五人目のメンバーに浩さんが呼ばれ、挨拶した。この挨拶は教えない。
会場にいた人間だけの秘密だ。
音楽が、これほどの力を持っているというのを
いつも、ライブで思い知らされる。
だけど今日のライブは特別だった。
私の中の音楽は、ここで育ったのだから。
オミオさんが言ってくれた。
「友達の、お坊さんなりたくて坊主の大学を出てさ、
栃木のお寺に婿養子に入った人がね、若い頃親とうまくいかなくなって、家を出たとき。浩さんが半年も自分の部屋に住ませてくれてたわけよ。その彼から今日、電話がかかってきてね。ちゃんと恩返しはできたか?って言うのよ。

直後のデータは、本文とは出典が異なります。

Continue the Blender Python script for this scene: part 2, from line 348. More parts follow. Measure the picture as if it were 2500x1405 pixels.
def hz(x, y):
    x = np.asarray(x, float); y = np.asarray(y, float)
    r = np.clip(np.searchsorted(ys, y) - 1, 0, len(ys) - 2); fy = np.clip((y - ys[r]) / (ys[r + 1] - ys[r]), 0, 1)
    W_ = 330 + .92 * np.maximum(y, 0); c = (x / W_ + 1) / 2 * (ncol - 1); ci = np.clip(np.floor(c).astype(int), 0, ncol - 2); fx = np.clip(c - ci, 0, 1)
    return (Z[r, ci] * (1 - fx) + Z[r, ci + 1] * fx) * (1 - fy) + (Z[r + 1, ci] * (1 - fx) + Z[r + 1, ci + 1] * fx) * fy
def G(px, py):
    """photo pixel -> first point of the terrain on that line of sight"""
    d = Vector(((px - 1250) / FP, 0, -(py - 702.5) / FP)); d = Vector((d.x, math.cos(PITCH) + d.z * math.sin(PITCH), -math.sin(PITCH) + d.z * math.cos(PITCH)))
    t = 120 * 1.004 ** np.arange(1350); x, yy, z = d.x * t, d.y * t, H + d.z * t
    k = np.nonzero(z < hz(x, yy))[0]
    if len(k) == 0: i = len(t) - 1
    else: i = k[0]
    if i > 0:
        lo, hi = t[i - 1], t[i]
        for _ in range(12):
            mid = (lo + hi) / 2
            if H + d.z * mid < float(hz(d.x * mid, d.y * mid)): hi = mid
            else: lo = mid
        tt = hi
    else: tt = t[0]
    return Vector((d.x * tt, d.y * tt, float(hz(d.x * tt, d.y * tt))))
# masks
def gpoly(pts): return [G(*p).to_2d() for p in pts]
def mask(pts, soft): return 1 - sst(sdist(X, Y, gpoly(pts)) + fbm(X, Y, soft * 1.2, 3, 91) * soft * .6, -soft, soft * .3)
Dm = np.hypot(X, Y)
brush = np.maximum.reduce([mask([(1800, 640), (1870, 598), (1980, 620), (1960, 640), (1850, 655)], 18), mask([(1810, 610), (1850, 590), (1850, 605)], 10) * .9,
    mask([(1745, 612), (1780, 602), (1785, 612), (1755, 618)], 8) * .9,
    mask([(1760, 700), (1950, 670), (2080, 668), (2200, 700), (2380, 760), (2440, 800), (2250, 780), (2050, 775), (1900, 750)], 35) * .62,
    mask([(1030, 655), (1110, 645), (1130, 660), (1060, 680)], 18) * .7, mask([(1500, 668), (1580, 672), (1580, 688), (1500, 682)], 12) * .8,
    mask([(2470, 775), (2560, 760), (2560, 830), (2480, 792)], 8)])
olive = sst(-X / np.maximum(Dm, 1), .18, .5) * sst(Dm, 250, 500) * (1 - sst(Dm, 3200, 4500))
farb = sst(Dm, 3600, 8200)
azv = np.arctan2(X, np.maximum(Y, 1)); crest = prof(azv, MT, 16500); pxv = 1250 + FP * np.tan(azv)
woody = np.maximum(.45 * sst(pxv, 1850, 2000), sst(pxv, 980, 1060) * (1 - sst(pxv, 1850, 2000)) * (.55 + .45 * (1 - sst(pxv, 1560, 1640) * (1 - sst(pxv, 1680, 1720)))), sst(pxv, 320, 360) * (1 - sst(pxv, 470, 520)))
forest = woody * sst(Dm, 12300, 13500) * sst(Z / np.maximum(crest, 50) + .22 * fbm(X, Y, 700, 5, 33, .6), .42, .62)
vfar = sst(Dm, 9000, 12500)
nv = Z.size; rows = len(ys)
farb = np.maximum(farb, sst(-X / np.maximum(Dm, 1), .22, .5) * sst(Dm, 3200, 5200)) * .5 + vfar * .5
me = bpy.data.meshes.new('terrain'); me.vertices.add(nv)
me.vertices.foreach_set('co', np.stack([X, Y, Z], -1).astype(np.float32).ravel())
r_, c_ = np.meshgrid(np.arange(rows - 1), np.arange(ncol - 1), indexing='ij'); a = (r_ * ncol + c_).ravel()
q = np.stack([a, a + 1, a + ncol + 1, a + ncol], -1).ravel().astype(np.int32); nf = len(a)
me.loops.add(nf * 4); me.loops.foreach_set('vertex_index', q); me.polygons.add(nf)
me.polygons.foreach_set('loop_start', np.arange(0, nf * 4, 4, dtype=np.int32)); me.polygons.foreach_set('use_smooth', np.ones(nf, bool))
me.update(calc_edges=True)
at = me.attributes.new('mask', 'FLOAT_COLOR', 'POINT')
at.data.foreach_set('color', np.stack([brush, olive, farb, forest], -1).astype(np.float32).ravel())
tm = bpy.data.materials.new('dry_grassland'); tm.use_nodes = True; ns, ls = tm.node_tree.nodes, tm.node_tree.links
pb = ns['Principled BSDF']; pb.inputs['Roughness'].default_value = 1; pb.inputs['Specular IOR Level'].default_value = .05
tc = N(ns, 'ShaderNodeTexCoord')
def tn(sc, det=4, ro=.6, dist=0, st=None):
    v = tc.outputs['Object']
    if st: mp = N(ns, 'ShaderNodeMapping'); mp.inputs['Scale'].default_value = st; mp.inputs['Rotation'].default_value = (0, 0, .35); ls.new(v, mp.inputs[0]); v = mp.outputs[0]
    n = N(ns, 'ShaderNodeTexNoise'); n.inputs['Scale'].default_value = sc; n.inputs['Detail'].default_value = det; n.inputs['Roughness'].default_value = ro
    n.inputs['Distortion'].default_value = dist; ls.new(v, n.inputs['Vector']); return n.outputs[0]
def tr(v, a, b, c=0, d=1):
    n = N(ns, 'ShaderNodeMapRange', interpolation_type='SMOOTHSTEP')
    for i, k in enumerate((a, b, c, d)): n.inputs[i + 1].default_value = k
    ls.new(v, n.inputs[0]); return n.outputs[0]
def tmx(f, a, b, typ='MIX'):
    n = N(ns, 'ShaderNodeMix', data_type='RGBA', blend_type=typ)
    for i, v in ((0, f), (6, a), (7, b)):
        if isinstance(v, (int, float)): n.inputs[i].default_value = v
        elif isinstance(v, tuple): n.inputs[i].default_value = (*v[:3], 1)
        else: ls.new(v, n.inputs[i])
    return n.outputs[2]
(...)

『形はなくなっても、その中で育った魂みたいなものはなくならないから。
ちゃんとお前が受け取ったものは、お前が人に伝えて返すんだぞ』って。」
オミオさんはライブの間、普通にビールを売ったりして
店のために働いていた。
ライブの後も、店員というわけでもないのにCDを売って、店を手伝っていた。
彼女の幼い頃聞いた音楽は、
上のお兄ちゃんから影響を受けて聞いたものばかりだった。
だけど小学生の時、そのお兄ちゃんが水の事故で亡くなり、
彼女はそれからどの音楽を聞いていいのか、わからなくなってしまった。
中学校に入った時に
勇気をもってお兄ちゃんの通っていたレコードショップのドアを開けた。
「何のレコードを買っていいのかわからないの」
と、店の人に言うと、
「お兄ちゃんが聞いていたのがサイモン&ガーファンクルだったなら、
今はポール・サイモンとアート・ガーファンクルに別れて活動しているから
このアルバムが聴きやすいと思う」
そう教えてくれたのが、浩さんだった。
そこで、彼女の音楽の道はまた繋がった。
音楽は、生きる道だと思う。
ライブで身体中が踊らされる感覚と、
ヘッドホンで聴いたラジオ。
汚れるまで読んだ歌詞カード。
大好きなバンドが出した新しいアルバム。
音楽は、データではない。身体に、人生に、残っていくものだ。
JOYPOPSで開かれた、最初で最後のインストアライブ。
山口洋の奏でた音楽にはもう、言葉はいらない。